Re J. (A Minor) (Abduction: Custody Rights) [1990] 2 AC 562, [1990] 2 All ER 961, [1990] 2 FLR 450, sub nom C. v. S. (A Minor) (Abduction) [Référence INCADAT: HC/E/UKe 2].

Pour un commentaire doctrinal des différentes approches du concept de résidence habituelle dans les pays de common law. Voir :

R. Schuz, « Habitual Residence of  Children under the Hague Child Abduction Convention: Theory and Practice », Child and Family Law Quarterly, Vol. 13, No1, 2001, p.1 ;

R. Schuz, « Policy Considerations in Determining Habitual Residence of a Child and the Relevance of Context » Journal of Transnational Law and Policy, Vol. 11, 2001, p. 101.

Un enfant peut-il avoir plusieurs résidences habituelles?

Les commentateurs ont longtemps estimé que la nature factuelle du facteur de rattachement implique que dans certaines situations une personne puisse avoir plusieurs résidences habituelles à un moment donné.

Voir en particulier :

E. M. Clive, « The Concept of Habitual Residence », Juridical Review (1997), p. 137.
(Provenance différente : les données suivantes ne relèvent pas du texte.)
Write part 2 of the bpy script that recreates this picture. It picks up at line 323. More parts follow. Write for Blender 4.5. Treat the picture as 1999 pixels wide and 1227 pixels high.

La cour d'appel anglaise a estimé dans le contexte de la compétence internationale en matière de divorce qu'un adulte pouvait avoir plusieurs résidences habituelles en même temps. Voir :

Ikimi v. Ikimi [2001] EWCA Civ 873, [2002] Fam 72.

Toutefois les tribunaux saisis de demandes en application de la Convention ont estimé qu'un enfant ne peut avoir qu'une seule résidence habituelle à un moment donné. Voir par exemple :

Canada

S.S.-C. c. G.C., Cour supérieure (Montréal), 15 août 2003, n° 500-04-033270-035, [INCADAT cite : HC/E/CA 916] ;

Wilson v. Huntley (2005) A.C.W.S.J. 7084; 138 A.C.W.S. (3d) 1107 [Référence INCADAT : HC/E/CA 800] ;

Royaume-Uni - Angleterre et Pays de Galles
Re v. (Abduction: Habitual Residence) [1995] 2 FLR 992, [Référence INCADAT : HC/E/UKe 45].

En l'espèce, les enfants passaient une partie de l'année en Grèce et l'autre en Angleterre. La cour refusa de considérer qu'ils avaient à la fois leur résidence habituelle en Grèce et en Angleterre.

Royaume-Uni - Ireland du Nord

Re C.L. (A Minor); J.S. v. C.L., transcript, 25 August 1998, High Court of Northern Ireland, [Référence INCADAT: HC/E/UKn 390].

États-Unis d'Amérique
Friedrich v. Friedrich, 983 F.2d 1396, (6th Cir. 1993), [Référence INCADAT : HC/E/USf 142].